My system is Sanyo based, not for any other reason than I wanted to get the most out, didn't care so much about the cost, and at the time the difference in price wasn't 40-50%. Now it's been installed for 6 months, I've noticed several interesting facts, I have shading issues on some of the install, and used micro-inverters to ensure the system wasn't as badly impacted. I also need the highest output for the size of panel, since if larger panels were used more of any panel and possibly more panels would have been affected by the shading, if I could get the same number on the roof.
1) No panel produces the same output, even where I have panels in a rectangle in full sunlight, each will disagree with the neighbour above, below or sideways by as much as 10% and almost always there's a variance of 2% between neighbours. So any test with a large array next to another large array is never going to be perfect, but better than nothing.
2) The angle of the panels affects the output more when the sun if full on, I've got 2 pairs of 4 panels facing the same direction at the same height but slightly different angles, at this time of year I get between 1 and 5% difference in output between them, peaking around lunchtime and early morning/late evening there's no difference, however, over the year, I expect the benefit to switch between the two as the sun gets higher still.
3) Temperature is a huge factor, when it's chilly and full sun, my panels exceed spec. by around 11%, now the sunshine has arrived nowhere near this level (although it's potentially more hazy with the overall increase in air temperature). Also, they still generate with snow - though not huge amounts of electricity, unlike my thermal panels which ran continuously during a sunny winters day, covered with around 10cm of snow.
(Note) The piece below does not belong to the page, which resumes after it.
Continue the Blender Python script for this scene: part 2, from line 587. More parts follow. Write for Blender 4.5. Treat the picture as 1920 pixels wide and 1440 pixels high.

4) My chimney stack that put 90% of installers off, because it couldn't be done, rather than can we minimise the impact, at this time of year, is only shading one panel to any level, the shadow itself has shortened significantly to the point it only glances 2 panels and shades a 3rd. But of course at this time of year I'm doing 85% of the annual generation, so the actual impact is less significant than anyone predicted (yesterday I generated the same in one day as the whole of December). I've never once seen an installer consider anything beyond the that tree or chimney shades the panel, don't install. My neighbours were told by an installer that we were stupid as they wouldn't work, whilst I'm watching the shaded 5 panels generate nearly 1kWh at 10am, and a lot more at lunchtime.